**Available data**.
* * *
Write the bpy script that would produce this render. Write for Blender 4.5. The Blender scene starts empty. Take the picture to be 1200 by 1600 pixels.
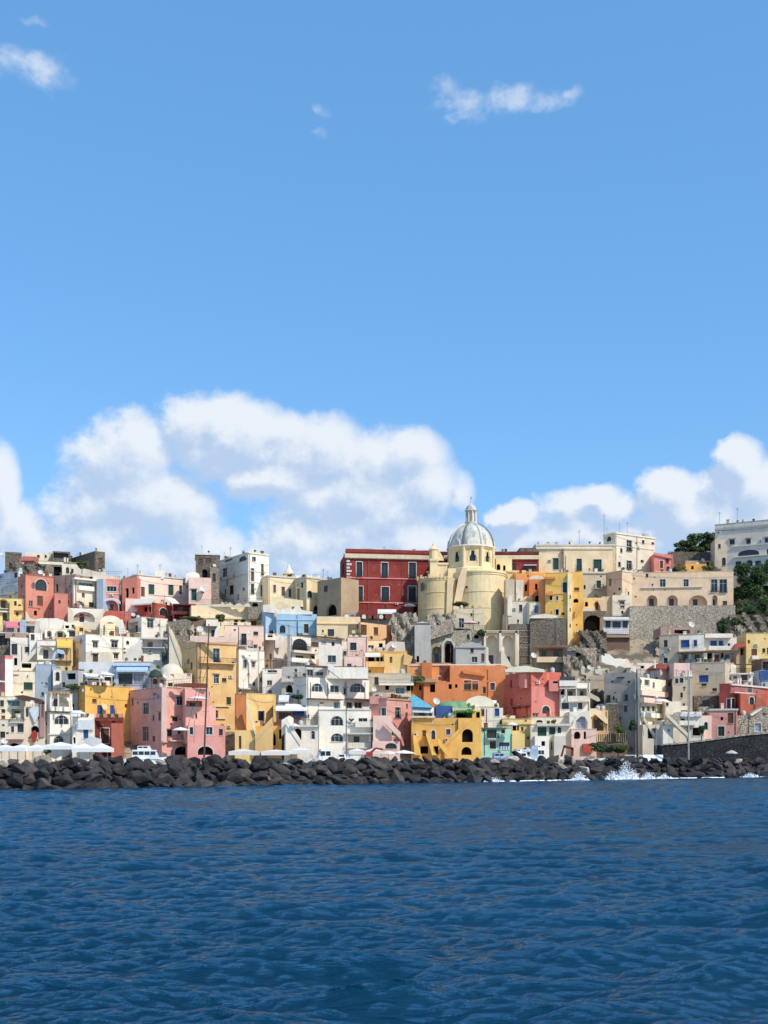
import bpy, bmesh, math, random
import numpy as np
from mathutils import Vector, Matrix

# ------------------------------------------------------------------ camera, light, sky
SC = bpy.context.scene
COL = SC.collection
random.seed(11)
FOC, CAMZ, HOR, CX = 1800.0, 3.0, 1185.0, 600.0      # focal length (photo px), camera height (m), horizon row, centre column

cam = bpy.data.cameras.new('camera')
cam.sensor_fit = 'HORIZONTAL'; cam.sensor_width = 36.0; cam.lens = 36.0 * FOC / 1200.0
cam.shift_y = (HOR - 800.0) / 1200.0
cam.clip_start = 0.5; cam.clip_end = 20000.0
camo = bpy.data.objects.new('camera', cam); COL.objects.link(camo)
camo.location = (0, 0, CAMZ); camo.rotation_euler = (math.radians(90), 0, 0)
SC.camera = camo

SC.view_settings.view_transform = 'Standard'
SC.view_settings.look = 'None'
SC.view_settings.exposure = 0.60
SC.view_settings.gamma = 1.0
SC.view_settings.use_curve_mapping = False

SUN_DIR = Vector((0.62, -0.55, 0.80)).normalized()      # towards the sun: high, right of and behind the camera
sun = bpy.data.lights.new('sun', 'SUN'); sun.energy = 2.65; sun.angle = math.radians(0.5); sun.color = (1.0, 0.935, 0.83)
suno = bpy.data.objects.new('sun', sun); COL.objects.link(suno)
suno.rotation_euler = (-SUN_DIR).to_track_quat('-Z', 'Y').to_euler()
suno.location = (60, -60, 120)

world = bpy.data.worlds.new('World'); SC.world = world; world.use_nodes = True
NT = world.node_tree
def nd(nt, typ, **kw):
    n = nt.nodes.new(typ)
    for k, v in kw.items(): setattr(n, k, v)
    return n
def mth(nt, op, a, b=None, c=None, clamp=False):
    n = nt.nodes.new('ShaderNodeMath'); n.operation = op; n.use_clamp = clamp
    for i, v in enumerate((a, b, c)):
        if v is None: continue
        if isinstance(v, (int, float)): n.inputs[i].default_value = v
        else: nt.links.new(v, n.inputs[i])
    return n.outputs[0]

# clouds: (photo column, row, radius x, radius y, weight); turned into directions, used in the sky only
SKY_STR, SKY_SAT, SKY_HUE = 0.15, 1.15, 0.502
CLOUDS = [
 (365,675,80,62,1.25),(300,668,62,52,1.15),(215,700,66,58,1.1),(180,745,75,48,.95),(440,690,66,50,1.05),(500,705,74,60,1.05),
 (575,730,74,58,1.0),(645,715,58,48,1.0),(665,765,56,56,1.0),(610,800,84,50,.9),(560,860,90,44,.85),(430,745,100,36,1.15),(540,770,110,46,1.05),(230,790,110,60,1.1),(190,720,80,70,1.1),(330,715,60,40,1.1),(150,800,70,50,.95),(560,830,70,60,1.0),(640,850,90,50,1.0),(255,770,78,36,.85),
 (0,770,34,78,1.2),(22,835,60,55,1.1),(80,880,80,40,.9),(150,850,60,40,1.15),(205,832,40,26,1.0),(215,880,90,44,.95),(330,850,74,40,.9),(290,815,60,30,.85),
 (400,872,34,26,1.0),(480,855,44,32,1.15),(462,880,60,30,1.0),(545,880,50,34,.9),(720,770,26,36,.75),(300,880,200,44,.98),(475,845,95,46,1.0),(500,880,90,36,1.1),(640,880,120,50,.8),(560,800,150,54,.85),(60,860,90,50,.8),(950,880,160,60,.75),(680,850,70,60,.8),
 (806,806,36,24,1.25),(800,845,56,36,.85),(880,790,50,34,.95),(930,772,44,22,1.0),(900,835,100,44,.9),(960,790,46,26,1.0),(1045,772,52,34,1.3),(1070,800,36,44,1.15),
 (1020,835,90,40,.95),(1150,722,40,36,1.25),(1130,760,40,44,1.1),(1180,770,44,50,1.1),(1110,810,70,44,1.0),(1200,820,70,50,.95),(985,860,90,36,.85),
 (60,106,70,34,.36),(10,90,34,22,.33),(45,28,28,7,.34),(500,172,18,11,.30),(500,205,14,10,.26),(690,138,32,22,.38),(735,165,56,22,.39),(800,152,60,24,.40),(860,155,40,20,.36),(895,142,16,11,.4),(718,184,26,11,.4),
]
def cloud_group():
    g = bpy.data.node_groups.new('cloud_field', 'ShaderNodeTree')
    g.interface.new_socket('P', in_out='INPUT', socket_type='NodeSocketVector')
    g.interface.new_socket('D', in_out='OUTPUT', socket_type='NodeSocketFloat')
    gi = nd(g, 'NodeGroupInput'); go = nd(g, 'NodeGroupOutput')
    # warp the coordinates so the outlines billow
    w = nd(g, 'ShaderNodeTexNoise'); w.inputs['Scale'].default_value = 15; w.inputs['Detail'].default_value = 5; w.inputs['Roughness'].default_value = .62
    g.links.new(gi.outputs[0], w.inputs['Vector'])
    s = nd(g, 'ShaderNodeVectorMath', operation='SUBTRACT'); g.links.new(w.outputs['Color'], s.inputs[0]); s.inputs[1].default_value = (.5,.5,.5)
    s2 = nd(g, 'ShaderNodeVectorMath', operation='SCALE'); g.links.new(s.outputs[0], s2.inputs[0]); s2.inputs['Scale'].default_value = .036
    ad = nd(g, 'ShaderNodeVectorMath', operation='ADD'); g.links.new(gi.outputs[0], ad.inputs[0]); g.links.new(s2.outputs[0], ad.inputs[1])
    acc = None
    for (px, py, rx, ry, a) in CLOUDS:
        az = math.atan((px - CX) / FOC); el = (HOR - py) / FOC * math.cos(az)
        a1 = nd(g, 'ShaderNodeVectorMath', operation='SUBTRACT'); g.links.new(ad.outputs[0], a1.inputs[0]); a1.inputs[1].default_value = (az, el, 0)
        a2 = nd(g, 'ShaderNodeVectorMath', operation='MULTIPLY'); g.links.new(a1.outputs[0], a2.inputs[0]); a2.inputs[1].default_value = (FOC / rx, FOC / ry, 0)
        l = nd(g, 'ShaderNodeVectorMath', operation='DOT_PRODUCT'); g.links.new(a2.outputs[0], l.inputs[0]); g.links.new(a2.outputs[0], l.inputs[1])
        v = mth(g, 'MULTIPLY_ADD', l.outputs['Value'], -0.62 * a, a)
        acc = v if acc is None else mth(g, 'SMOOTH_MAX', acc, v, .22)
    # the rest of the sky: the same kind of clouds low over the horizon all the way round
    sx = nd(g, 'ShaderNodeSeparateXYZ'); g.links.new(gi.outputs[0], sx.inputs[0])
    n2 = nd(g, 'ShaderNodeTexNoise'); n2.inputs['Scale'].default_value = 3.2; n2.inputs['Detail'].default_value = 3
    g.links.new(gi.outputs[0], n2.inputs['Vector'])
    band = mth(g, 'MULTIPLY_ADD', sx.outputs['Y'], -3.0, 0.25)
    out = mth(g, 'SUBTRACT', mth(g, 'ABSOLUTE', sx.outputs['X']), .40)
    out = mth(g, 'MULTIPLY', out, 12.0, clamp=True)
    o2 = mth(g, 'MULTIPLY_ADD', n2.outputs[0], 3.0, -1.15)
    o2 = mth(g, 'ADD', o2, band)
    o2 = mth(g, 'MULTIPLY_ADD', mth(g, 'SUBTRACT', o2, 0.0), out, mth(g, 'MULTIPLY_ADD', out, 3.0, -3.0))
    acc = mth(g, 'MAXIMUM', acc, o2)
    f = nd(g, 'ShaderNodeTexNoise'); f.inputs['Scale'].default_value = 30; f.inputs['Detail'].default_value = 10; f.inputs['Roughness'].default_value = .64
    g.links.new(gi.outputs[0], f.inputs['Vector'])
    d = mth(g, 'ADD', acc, mth(g, 'MULTIPLY_ADD', f.outputs[0], 1.1, -.52))
    g.links.new(d, go.inputs[0])
    return g
def build_world():
    nt = NT; nt.nodes.clear()
    out = nd(nt, 'ShaderNodeOutputWorld'); bg = nd(nt, 'ShaderNodeBackground')
    sky = nd(nt, 'ShaderNodeTexSky'); sky.sky_type = 'NISHITA'; sky.sun_disc = False
    sky.sun_elevation = math.asin(SUN_DIR.z)
    sky.sun_rotation = math.atan2(SUN_DIR.x, SUN_DIR.y)
    sky.altitude = 0; sky.air_density = 1.0; sky.dust_density = .3; sky.ozone_density = 2.2
    tc = nd(nt, 'ShaderNodeTexCoord'); sp = nd(nt, 'ShaderNodeSeparateXYZ'); nt.links.new(tc.outputs['Generated'], sp.inputs[0])
    x, y, z = sp.outputs
    hyp = mth(nt, 'SQRT', mth(nt, 'ADD', mth(nt, 'MULTIPLY', x, x), mth(nt, 'MULTIPLY', y, y)))
    az = mth(nt, 'ARCTAN2', x, y); el = mth(nt, 'DIVIDE', z, mth(nt, 'MAXIMUM', hyp, .02))
    cb = nd(nt, 'ShaderNodeCombineXYZ'); nt.links.new(az, cb.inputs[0]); nt.links.new(el, cb.inputs[1])
    grp = cloud_group()
    def fld(off):
        v = nd(nt, 'ShaderNodeVectorMath', operation='ADD'); nt.links.new(cb.outputs[0], v.inputs[0]); v.inputs[1].default_value = off
        g = nd(nt, 'ShaderNodeGroup'); g.node_tree = grp; nt.links.new(v.outputs[0], g.inputs[0]); return g.outputs[0]
    d0 = fld((0, 0, 0)); d1 = fld((.008, .015, 0))
    def sstep(v, a, b):
        m = nd(nt, 'ShaderNodeMapRange', interpolation_type='SMOOTHSTEP'); nt.links.new(v, m.inputs[0])
        m.inputs[1].default_value = a; m.inputs[2].default_value = b; return m.outputs[0]
    mask = sstep(d0, .12, .84)
    lit = mth(nt, 'SUBTRACT', d0, d1)
    lit = mth(nt, 'ADD', mth(nt, 'MULTIPLY', lit, 1.9), mth(nt, 'MULTIPLY_ADD', d0, -.22, .62))
    # cloud bases are greyer than the tops the sun reaches
    lit = mth(nt, 'ADD', lit, mth(nt, 'MULTIPLY_ADD', el, 1.5, -.38), clamp=False)
    lit = sstep(lit, -.12, 1.12)
    cr = nd(nt, 'ShaderNodeMix', data_type='RGBA'); nt.links.new(lit, cr.inputs['Factor'])
    cr.inputs['A'].default_value = (.33, .42, .56, 1); cr.inputs['B'].default_value = (.57, .60, .64, 1)
    sc = nd(nt, 'ShaderNodeMix', data_type='RGBA', blend_type='MULTIPLY'); sc.inputs['Factor'].default_value = 1
    hs = nd(nt, 'ShaderNodeHueSaturation'); hs.inputs['Saturation'].default_value = SKY_SAT; hs.inputs['Hue'].default_value = SKY_HUE
    nt.links.new(sky.outputs[0], hs.inputs['Color'])
    nt.links.new(hs.outputs[0], sc.inputs['A']); sc.inputs['B'].default_value = (SKY_STR, SKY_STR, SKY_STR, 1)
    mx = nd(nt, 'ShaderNodeMix', data_type='RGBA'); nt.links.new(mth(nt, 'MULTIPLY', mask, .93), mx.inputs['Factor'])
    even = nd(nt, 'ShaderNodeMix', data_type='RGBA'); even.inputs['Factor'].default_value = .55; nt.links.new(sc.outputs['Result'], even.inputs['A']); even.inputs['B'].default_value = (.092, .278, .545, 1)
    nt.links.new(even.outputs['Result'], mx.inputs['A']); nt.links.new(cr.outputs['Result'], mx.inputs['B'])
    nt.links.new(mx.outputs['Result'], bg.inputs['Color']); bg.inputs['Strength'].default_value = 1.0
    nt.links.new(bg.outputs[0], out.inputs[0])
build_world()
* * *
**To do**. Could the lines from the top of the material through the line with "suno.location = (60, -60, 120)" be repeated exactly, pictures left out?

**Finished exercise**.
Write the bpy script that would produce this render. Write for Blender 4.5. The Blender scene starts empty. Take the picture to be 1200 by 1600 pixels.
import bpy, bmesh, math, random
import numpy as np
from mathutils import Vector, Matrix

# ------------------------------------------------------------------ camera, light, sky
SC = bpy.context.scene
COL = SC.collection
random.seed(11)
FOC, CAMZ, HOR, CX = 1800.0, 3.0, 1185.0, 600.0      # focal length (photo px), camera height (m), horizon row, centre column

cam = bpy.data.cameras.new('camera')
cam.sensor_fit = 'HORIZONTAL'; cam.sensor_width = 36.0; cam.lens = 36.0 * FOC / 1200.0
cam.shift_y = (HOR - 800.0) / 1200.0
cam.clip_start = 0.5; cam.clip_end = 20000.0
camo = bpy.data.objects.new('camera', cam); COL.objects.link(camo)
camo.location = (0, 0, CAMZ); camo.rotation_euler = (math.radians(90), 0, 0)
SC.camera = camo

SC.view_settings.view_transform = 'Standard'
SC.view_settings.look = 'None'
SC.view_settings.exposure = 0.60
SC.view_settings.gamma = 1.0
SC.view_settings.use_curve_mapping = False

SUN_DIR = Vector((0.62, -0.55, 0.80)).normalized()      # towards the sun: high, right of and behind the camera
sun = bpy.data.lights.new('sun', 'SUN'); sun.energy = 2.65; sun.angle = math.radians(0.5); sun.color = (1.0, 0.935, 0.83)
suno = bpy.data.objects.new('sun', sun); COL.objects.link(suno)
suno.rotation_euler = (-SUN_DIR).to_track_quat('-Z', 'Y').to_euler()
suno.location = (60, -60, 120)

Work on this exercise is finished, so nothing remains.